A vector space, a.k.a linear space, is a set of objects called vectors, which may be added together and multiplied (scaled) by numbers called scalars. A quantity described by multiple scalars, such as having both magnitude and direction, is called a vector. Scalars in linear algebra are real numbers or generally elements of a field that relate to vectors in an associated vector space through the operation of scalar multiplication.

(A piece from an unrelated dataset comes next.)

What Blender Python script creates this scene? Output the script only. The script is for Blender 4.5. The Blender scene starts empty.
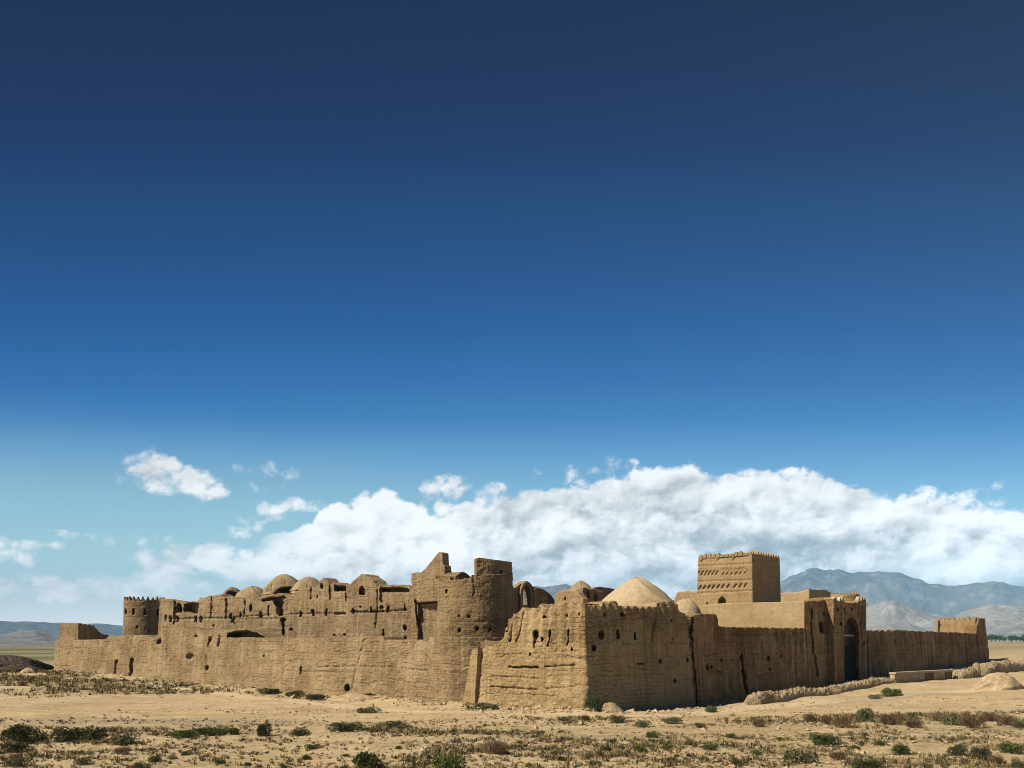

Generally, a vector space may be defined by using any field instead of real numbers, such as complex numbers.

Linear Subspace

A linear subspace, a.k.a vector subspace is a vector space that is a subset of some larger vector space. A linear subspace is usually simply called a subspace when the context serves to distinguish it from other types of subspaces.

Transform Matrix

Rotation Matrix

A rotation matrix is a type of transform matrix that is used to perform a rotation in Euclidean space . The following matrix will rotate the points in the xy plane counter-clockwise through an angle $\theta$ with respect to the x-axis about the origin in a two-dimensional Cartesian coordinate system .

$$ Rot(\theta) = \begin{bmatrix} \cos(\theta)\quad -\sin(\theta)\\ \sin(\theta)\qquad \cos(\theta) \end{bmatrix} $$